Solar energy in Massachusetts under ‘unprecedented’ attack from Trump, industry leaders sa
September 29, 2025
Solar panels in New York. (Associated Press)
Solar energy in Massachusetts is facing an “unprecedented” attack from the Trump administration after the president approved landmark legislation this summer that killed two key tax credits, industry leaders told Gov. Maura Healey and her top climate deputy Monday.
Clean energy projects across the nation, most notably offshore wind, have faced headwinds under President Donald Trump, who has tried to stall major initiatives or block them entirely. Trump’s “One Big Beautiful Bill” took aim at the sector by rolling back clean energy tax credits.
Jessica Robertson, director of policy and business development for New Leaf Energy, said renewable energy is “under an unprecedented attack from the federal government.”
“But Massachusetts has an opportunity to accelerate the deployment of solar in the next five years in spite of those attacks,” Robertson said at a roundtable in Boston. “Massachusetts was an early leader in solar, but we ran into growing pains that brought the industry to a virtual standstill for several years.”
Tax incentives that have saved thousands of dollars for people in the U.S. looking to install home efficiency upgrades, clean energy installations like solar panels, or to purchase electric vehicles are set to expire at the end of this year.
The federal residential clean energy tax credit is slated to expire at the end of this year, and the clean energy investment tax credit is scheduled to end after 2027.
Healey said the tax credits have “helped make the electricity we need fast and affordable.”
“The (Trump) administration has slowed down permitting timelines and created other political roadblocks to energy development. They’ve imposed tariffs on materials that are needed for this industry and other industries, including gas turbines to transformers to steel, and this is going to contribute to delays and also to the raising of costs,” the first-term Democrat said.
Industry leaders said elected officials in Massachusetts should reform clean energy permitting to speed up solar projects.
Bronte Payne, senior manager for policy at Sunrun, a renewable energy company, said lawmakers should establish automated, instant permitting in cities and towns where projects are code-compliant and meet safety requirements.
“Automated permitting helps more solar and storage get installed faster and reduces the cost,” Payne told Healey and her deputies.
Healey signed legislation in November that she argued accelerated clean energy development by reforming siting and permitting processes.
The law established a 12-month deadline for municipal permitting for wind, solar, storage, and electric infrastructure. It also required municipalities to issue a single permit at the end of their process.
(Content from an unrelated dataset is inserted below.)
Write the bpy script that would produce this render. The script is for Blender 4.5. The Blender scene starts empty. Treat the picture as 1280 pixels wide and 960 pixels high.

Robertson said there is no other state in the country where industry officials “can say that a project that we start permitting in 2026 can know that it will have a permit.”
“There is an increasing number of towns where solar and storage is effectively off limits. Your administration’s leadership has broken through this barrier to establish a new system with a standardized, data-driven approach to solar siting and much more predictability on timelines and outcomes,” Robertson said to Healey.
Nick d’Arbeloff, a senior member of the commercial team at ReVision Energy, said solar energy delivered 5,000 megawatts of energy, or $8.2 million in savings for ratepayers in Massachusetts, on June 24, the hottest day of the summer.
Massachusetts has about 5.8 gigawatts of installed solar, d’Arbeloff said.
“Supporting residential solar is essential for affordability, equity, and our broader clean energy goals,” he said.
Materials from the Associated Press were used in this report.